The reason was that it -was- evidence of mixing of populations, but in a very ancient timeframe, over 20K years ago, before the first human migrations to the American hemisphere.

paulshackley2017@gmail.com said...

And, when Carter arrived on Barsoom, there was an oppressive hierarchy with greens and reds on the lowest rung, white therns above them and Black Pirates on top. But I never thought of these or the yellows as paralleling Terrestrials with similar skin colors. They were Martians and aliens.

Carter made friends and allies among greens, reds, blacks and I think yellows.

Sean M. Brooks said...

Kaor, Mr. Stirling and Paul!

Amd that was a Barsoomian greeting! (Smiles)

Mr. Stirling: Now that was way cool interesting, how ERB unwittingly paralleled actual human ethnic groups.

Paul: Wait, I thought the green Martian Tharks were wild wandering barbarians who were much the enemies of everybody else on Barsoom?

Ad astra! Sean

paulshackley2017@gmail.com said...

Sean,

Carter's best friend was Tars Tarkas who became Jeddak of Thark. Thark became allied to Helium.

Paul.

S.M. Stirling said...

Tars Tarkas is unusually empathetic for a Thark, or Green Martian generally. Eg., he takes a personal interest in his daughter, a social no-no.

S.M. Stirling said...

ERB just didn't think things through the way someone with generations more experience would today -- eg., humans and humanoid Martians are interfertile even though the Martians lay eggs.

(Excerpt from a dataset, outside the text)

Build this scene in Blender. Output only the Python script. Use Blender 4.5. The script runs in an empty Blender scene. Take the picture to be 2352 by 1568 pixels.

(And Martian women have breasts. Why? Their young hatch, and do so able to walk and eat solid food.)

Sean M. Brooks said...

Kaor, Paul and Mr. Stirling!

Paul and Mr. Stirling: True, what you both said about Tars Tarkas, an unusually empathetic Thark.

Mr. Stirling: fond as I am of ERB's Barsoom stories, I admit to agreeing with the hilarity some critics have heaped on the sexual absurdities to be found in them!

But I like Frank Frazetta's illustrations for the SFBC editions of the the Barsoom stories.